Challenge: Return the full listing exactly as it is written.

Source excerpt:
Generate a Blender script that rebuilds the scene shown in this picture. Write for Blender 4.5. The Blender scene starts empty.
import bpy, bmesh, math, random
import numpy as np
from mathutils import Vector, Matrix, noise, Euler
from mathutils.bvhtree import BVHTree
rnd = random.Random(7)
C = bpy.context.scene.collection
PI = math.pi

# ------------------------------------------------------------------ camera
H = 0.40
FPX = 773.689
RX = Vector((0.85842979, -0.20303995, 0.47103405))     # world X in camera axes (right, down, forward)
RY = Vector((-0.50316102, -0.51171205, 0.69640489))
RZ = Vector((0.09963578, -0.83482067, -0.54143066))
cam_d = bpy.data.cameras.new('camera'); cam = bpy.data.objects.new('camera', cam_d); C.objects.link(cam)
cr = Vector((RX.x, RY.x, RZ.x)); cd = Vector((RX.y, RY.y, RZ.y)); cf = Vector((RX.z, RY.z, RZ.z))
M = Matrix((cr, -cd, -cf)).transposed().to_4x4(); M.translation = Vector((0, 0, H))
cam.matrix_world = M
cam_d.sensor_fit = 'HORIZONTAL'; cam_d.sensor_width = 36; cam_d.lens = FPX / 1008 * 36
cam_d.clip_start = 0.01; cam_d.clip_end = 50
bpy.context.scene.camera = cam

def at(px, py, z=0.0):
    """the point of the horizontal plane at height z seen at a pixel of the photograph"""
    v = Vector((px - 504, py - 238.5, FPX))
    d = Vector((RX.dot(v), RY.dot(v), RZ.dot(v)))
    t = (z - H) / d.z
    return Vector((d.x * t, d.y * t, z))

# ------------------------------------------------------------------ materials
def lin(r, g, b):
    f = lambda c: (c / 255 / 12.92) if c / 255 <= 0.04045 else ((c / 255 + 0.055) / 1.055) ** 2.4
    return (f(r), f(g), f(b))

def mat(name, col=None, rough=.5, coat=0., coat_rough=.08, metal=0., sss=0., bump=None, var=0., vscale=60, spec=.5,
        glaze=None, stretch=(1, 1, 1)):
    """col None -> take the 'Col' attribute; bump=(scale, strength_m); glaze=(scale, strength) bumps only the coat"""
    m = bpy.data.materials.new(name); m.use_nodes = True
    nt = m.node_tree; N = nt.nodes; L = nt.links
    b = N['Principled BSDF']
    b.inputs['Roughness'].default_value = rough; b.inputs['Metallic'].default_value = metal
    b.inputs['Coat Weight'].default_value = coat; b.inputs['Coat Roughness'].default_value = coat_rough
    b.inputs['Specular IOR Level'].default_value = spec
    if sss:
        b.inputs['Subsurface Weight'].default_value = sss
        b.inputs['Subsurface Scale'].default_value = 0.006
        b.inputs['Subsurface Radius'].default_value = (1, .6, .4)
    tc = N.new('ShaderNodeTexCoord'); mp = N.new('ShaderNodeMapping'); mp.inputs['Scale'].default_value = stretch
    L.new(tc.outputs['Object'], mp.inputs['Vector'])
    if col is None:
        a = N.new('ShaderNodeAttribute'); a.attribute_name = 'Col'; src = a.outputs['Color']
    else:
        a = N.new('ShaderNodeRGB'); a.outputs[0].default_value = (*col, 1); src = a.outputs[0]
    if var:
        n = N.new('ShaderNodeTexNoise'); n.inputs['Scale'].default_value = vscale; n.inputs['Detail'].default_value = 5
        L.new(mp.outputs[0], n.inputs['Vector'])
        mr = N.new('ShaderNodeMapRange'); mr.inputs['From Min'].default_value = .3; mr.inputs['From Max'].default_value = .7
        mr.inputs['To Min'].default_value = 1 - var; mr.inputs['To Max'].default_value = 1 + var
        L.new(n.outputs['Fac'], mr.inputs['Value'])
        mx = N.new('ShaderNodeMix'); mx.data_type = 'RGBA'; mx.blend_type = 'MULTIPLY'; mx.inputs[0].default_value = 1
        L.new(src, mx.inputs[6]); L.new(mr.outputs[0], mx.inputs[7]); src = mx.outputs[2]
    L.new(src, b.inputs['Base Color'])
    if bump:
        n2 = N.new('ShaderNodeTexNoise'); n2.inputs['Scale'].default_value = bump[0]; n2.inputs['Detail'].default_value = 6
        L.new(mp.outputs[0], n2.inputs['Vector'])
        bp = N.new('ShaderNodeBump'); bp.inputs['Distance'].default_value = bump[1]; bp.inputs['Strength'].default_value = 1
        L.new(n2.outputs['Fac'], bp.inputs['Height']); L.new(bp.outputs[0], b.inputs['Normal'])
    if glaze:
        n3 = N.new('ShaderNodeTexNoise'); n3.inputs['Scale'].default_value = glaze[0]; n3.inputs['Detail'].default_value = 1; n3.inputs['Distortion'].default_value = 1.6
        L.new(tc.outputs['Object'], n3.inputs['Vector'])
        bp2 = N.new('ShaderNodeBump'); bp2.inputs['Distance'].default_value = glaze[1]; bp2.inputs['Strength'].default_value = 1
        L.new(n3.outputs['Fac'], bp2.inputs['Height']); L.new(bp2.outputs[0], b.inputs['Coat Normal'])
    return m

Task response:
Generate a Blender script that rebuilds the scene shown in this picture. Write for Blender 4.5. The Blender scene starts empty.
import bpy, bmesh, math, random
import numpy as np
from mathutils import Vector, Matrix, noise, Euler
from mathutils.bvhtree import BVHTree
rnd = random.Random(7)
C = bpy.context.scene.collection
PI = math.pi

# ------------------------------------------------------------------ camera
H = 0.40
FPX = 773.689
RX = Vector((0.85842979, -0.20303995, 0.47103405))     # world X in camera axes (right, down, forward)
RY = Vector((-0.50316102, -0.51171205, 0.69640489))
RZ = Vector((0.09963578, -0.83482067, -0.54143066))
cam_d = bpy.data.cameras.new('camera'); cam = bpy.data.objects.new('camera', cam_d); C.objects.link(cam)
cr = Vector((RX.x, RY.x, RZ.x)); cd = Vector((RX.y, RY.y, RZ.y)); cf = Vector((RX.z, RY.z, RZ.z))
M = Matrix((cr, -cd, -cf)).transposed().to_4x4(); M.translation = Vector((0, 0, H))
cam.matrix_world = M
cam_d.sensor_fit = 'HORIZONTAL'; cam_d.sensor_width = 36; cam_d.lens = FPX / 1008 * 36
cam_d.clip_start = 0.01; cam_d.clip_end = 50
bpy.context.scene.camera = cam

def at(px, py, z=0.0):
    """the point of the horizontal plane at height z seen at a pixel of the photograph"""
    v = Vector((px - 504, py - 238.5, FPX))
    d = Vector((RX.dot(v), RY.dot(v), RZ.dot(v)))
    t = (z - H) / d.z
    return Vector((d.x * t, d.y * t, z))

# ------------------------------------------------------------------ materials
def lin(r, g, b):
    f = lambda c: (c / 255 / 12.92) if c / 255 <= 0.04045 else ((c / 255 + 0.055) / 1.055) ** 2.4
    return (f(r), f(g), f(b))

def mat(name, col=None, rough=.5, coat=0., coat_rough=.08, metal=0., sss=0., bump=None, var=0., vscale=60, spec=.5,
        glaze=None, stretch=(1, 1, 1)):
    """col None -> take the 'Col' attribute; bump=(scale, strength_m); glaze=(scale, strength) bumps only the coat"""
    m = bpy.data.materials.new(name); m.use_nodes = True
    nt = m.node_tree; N = nt.nodes; L = nt.links
    b = N['Principled BSDF']
    b.inputs['Roughness'].default_value = rough; b.inputs['Metallic'].default_value = metal
    b.inputs['Coat Weight'].default_value = coat; b.inputs['Coat Roughness'].default_value = coat_rough
    b.inputs['Specular IOR Level'].default_value = spec
    if sss:
        b.inputs['Subsurface Weight'].default_value = sss
        b.inputs['Subsurface Scale'].default_value = 0.006
        b.inputs['Subsurface Radius'].default_value = (1, .6, .4)
    tc = N.new('ShaderNodeTexCoord'); mp = N.new('ShaderNodeMapping'); mp.inputs['Scale'].default_value = stretch
    L.new(tc.outputs['Object'], mp.inputs['Vector'])
    if col is None:
        a = N.new('ShaderNodeAttribute'); a.attribute_name = 'Col'; src = a.outputs['Color']
    else:
        a = N.new('ShaderNodeRGB'); a.outputs[0].default_value = (*col, 1); src = a.outputs[0]
    if var:
        n = N.new('ShaderNodeTexNoise'); n.inputs['Scale'].default_value = vscale; n.inputs['Detail'].default_value = 5
        L.new(mp.outputs[0], n.inputs['Vector'])
        mr = N.new('ShaderNodeMapRange'); mr.inputs['From Min'].default_value = .3; mr.inputs['From Max'].default_value = .7
        mr.inputs['To Min'].default_value = 1 - var; mr.inputs['To Max'].default_value = 1 + var
        L.new(n.outputs['Fac'], mr.inputs['Value'])
        mx = N.new('ShaderNodeMix'); mx.data_type = 'RGBA'; mx.blend_type = 'MULTIPLY'; mx.inputs[0].default_value = 1
        L.new(src, mx.inputs[6]); L.new(mr.outputs[0], mx.inputs[7]); src = mx.outputs[2]
    L.new(src, b.inputs['Base Color'])
    if bump:
        n2 = N.new('ShaderNodeTexNoise'); n2.inputs['Scale'].default_value = bump[0]; n2.inputs['Detail'].default_value = 6
        L.new(mp.outputs[0], n2.inputs['Vector'])
        bp = N.new('ShaderNodeBump'); bp.inputs['Distance'].default_value = bump[1]; bp.inputs['Strength'].default_value = 1
        L.new(n2.outputs['Fac'], bp.inputs['Height']); L.new(bp.outputs[0], b.inputs['Normal'])
    if glaze:
        n3 = N.new('ShaderNodeTexNoise'); n3.inputs['Scale'].default_value = glaze[0]; n3.inputs['Detail'].default_value = 1; n3.inputs['Distortion'].default_value = 1.6
        L.new(tc.outputs['Object'], n3.inputs['Vector'])
        bp2 = N.new('ShaderNodeBump'); bp2.inputs['Distance'].default_value = glaze[1]; bp2.inputs['Strength'].default_value = 1
        L.new(n3.outputs['Fac'], bp2.inputs['Height']); L.new(bp2.outputs[0], b.inputs['Coat Normal'])
    return m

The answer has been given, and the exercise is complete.